Nach Ryanair (36 Verspätungen von mehr als drei Stunden) folgt die bisherige Air-Berlin-Tochter Niki bereits auf Platz 3 der Negativliste mit bereits 33 massiven Verspätungen. Hier gebe es wohl „organisatorische Probleme“, sagt Vaneker. Denn Niki hat von Air Berlin nicht nur das komplette Touristikgeschäft mit allen Spanien- und Italien-Flügen übernommen, sondern soll zudem mit dem Konkurrenten Tuifly fusioniert werden. Hier steht die Zustimmung der Wettbewerbshüter aber weiter aus.
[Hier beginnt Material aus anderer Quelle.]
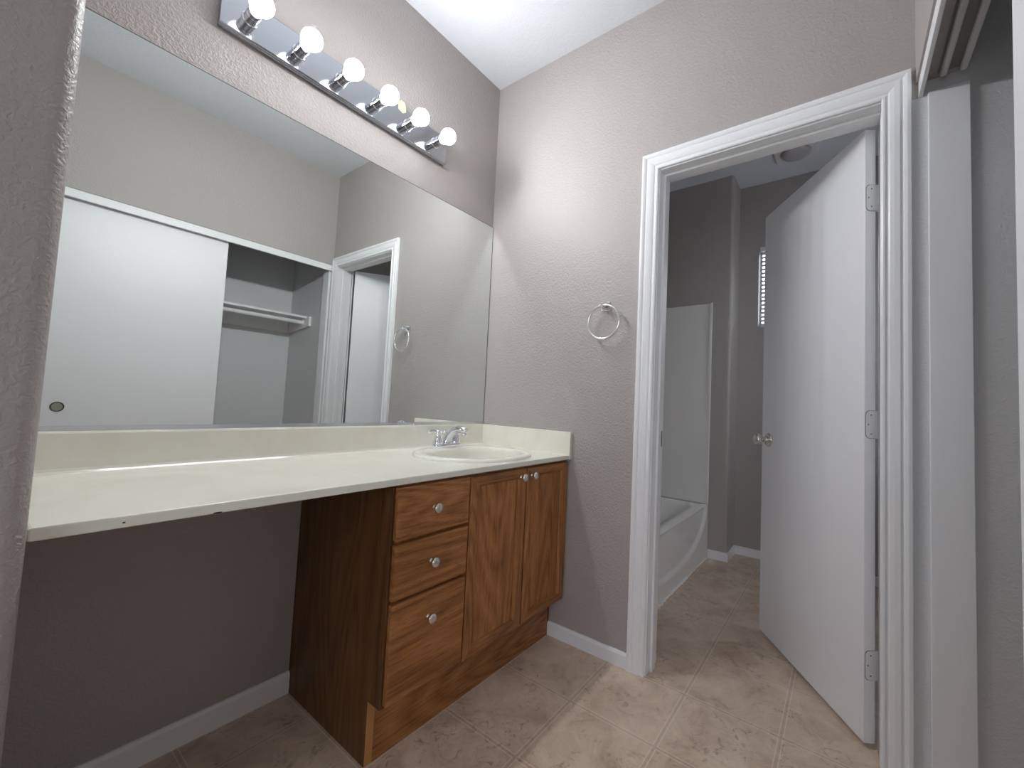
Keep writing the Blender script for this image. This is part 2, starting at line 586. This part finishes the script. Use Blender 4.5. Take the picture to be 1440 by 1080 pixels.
# ------------------------------------------------------------------ closet: fascia, track, jamb, doors, shelf, rod
struct('trim_2', boxes((CL, -0.0045, -1.732, -1.7215, 2.010, 2.0558)), M['trim'], 'white fascia board across the top of the closet opening', 'trim', bevel=0.0015)
struct('trim_3', boxes((-0.020, -0.0042, -1.829, -1.742, 0.0, 2.010)), M['trim'], 'white flat jamb board at the closet end near the doorway', 'trim', bevel=0.0015)
struct('trim_4', boxes((CL, CL + 0.020, -1.829, -1.742, 0.0, 2.010)), M['trim'], 'white flat jamb board at the far closet end', 'trim', bevel=0.0015)
trk = tag(empty('closet_track', (-0.78, -1.79, 2.056)), 'grey double sliding track under the closet lintel', 'door track')
obj('mounting_plate', boxes((CL + 0.02, -0.030, -1.824, -1.760, 2.052, 2.056)), M['trackplate'], trk)
for yy in (-1.772, -1.813):
    bm = boxes((CL + 0.03, -0.034, yy - 0.008, yy + 0.008, 2.033, 2.0519))
    obj('rail', bm, M['track'], trk, bevel=0.005, seg=3)


def closet_door(x0, x1, y0, y1, label, pull_x):
    d = tag(empty('sliding_door', ((x0 + x1) / 2, (y0 + y1) / 2, 0.0)), label, 'sliding door', 'closet sliding doors')
    obj('panel', boxes((x0, x1, y0, y1, 0.010, 2.0305)), M['white_door'], d, bevel=0.0015)
    bm = bmesh.new()
    z = 0.905
    lathe(bm, [(0.0262, 0.0002), (0.0262, 0.0020), (0.0238, 0.0042), (0.0212, 0.0022), (0.0212, 0.0002)], (pull_x, y1, z), (0, 1, 0), 40)
    fp = tag(obj('finger_pull', bm, M['pull_ring'], d, smooth=True), 'round recessed metal finger pull')
    bm = bmesh.new()
    lathe(bm, [(0.0212, 0.0002), (0.0212, 0.0009), (0, 0.0006)], (pull_x, y1, z), (0, 1, 0), 40)
    obj('pull_cup', bm, M['pull'], fp)
    return d


closet_door(-1.452, -0.690, -1.784, -1.760, 'front white sliding closet door with round finger pull', -1.373)
closet_door(-1.524, -0.762, -1.826, -1.802, 'rear white sliding closet door stacked behind the front one', -1.44)
cs = tag(empty('closet_shelf', (-0.78, -2.23, 1.655)), 'white shelf board on cleats inside the closet above the rod', 'shelf')
obj('board', boxes((CL, -0.0045, -2.3995, -2.05, 1.655, 1.672)), M['trim'], cs, bevel=0.001)
obj('cleat', boxes((CL, -0.0245, -2.3995, -2.381, 1.556, 1.6545)), M['trim'], cs, bevel=0.001)
bm = bmesh.new()
prism(bm, [(-2.3995, 1.556), (-2.3995, 1.6545), (-2.05, 1.6545), (-2.05, 1.668), (-2.010, 1.668), (-2.010, 1.590), (-2.06, 1.580)], 'x', -0.0240, -0.0045)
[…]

Oft können Verbraucher ihre Rechte durchsetzen

Die Crews von Tuifly haben gegen den Plan zudem heftig protestiert, unter anderem mit vielen Krankmeldungen, wodurch ebenfalls vorigen Herbst zahlreiche Flüge ausfielen. Tausenden Passagieren verweigert die Airline seither Entschädigung, die Gerichte müssen entscheiden. In vielen Fällen aber sind Reisende erfolgreich. Allein EU Claim setzte seit der Gründung 2007 nach eigenen Angaben bereits für mehr als 300 000 Fluggäste ausgezahlte Entschädigungen von mehr als 66 Millionen Euro durch. Die Erfolgsquote liege bei 97 Prozent.
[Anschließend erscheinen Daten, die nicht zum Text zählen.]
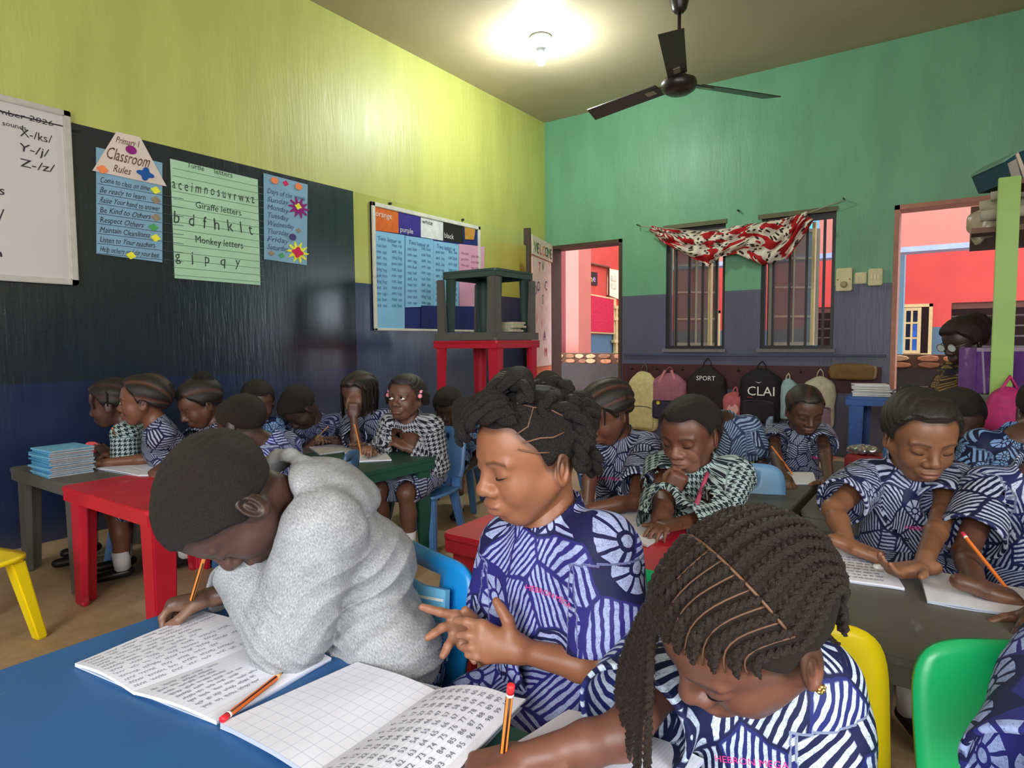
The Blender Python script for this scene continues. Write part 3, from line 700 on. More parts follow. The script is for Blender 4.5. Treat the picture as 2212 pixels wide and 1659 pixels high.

Air Berlin bedauert auf Anfrage den geschilderten Fall. „Der Umbau des Streckennetzes und die Restrukturierung des Unternehmens stellt für Air Berlin einen Kraftakt dar, der leider derzeit auch für unsere Gäste spürbarer ist als uns lieb sein kann“, erklärt eine Sprecherin. Insgesamt seien rund vier Millionen Fluggäste betroffen. Die zweitgrößte deutsche Airline, die kürzlich einen weiteren Rekordverlust einräumen musste, will sich künftig auf innerdeutsche Strecken, Flüge zu europäischen Städten sowie einigen Langstreckenzielen konzentrieren.

Man biete Gästen, die von geänderten Flugzeiten oder Flugstreichungen betroffen sind, kostenfreie Umbuchungen oder die Erstattung des Flugpreises an, so die Sprecherin. Sind die Flüge Teil einer Pauschalreise, sollen sich die Passagiere direkt an ihren Reiseveranstalter oder ihr Reisebüro wenden. Online können sich Kunden unter airberlin.com/beschwerde melden und zum Beispiel die Erstattung von Mehrkosten, die wegen geänderter Flüge entstehen, verlangen.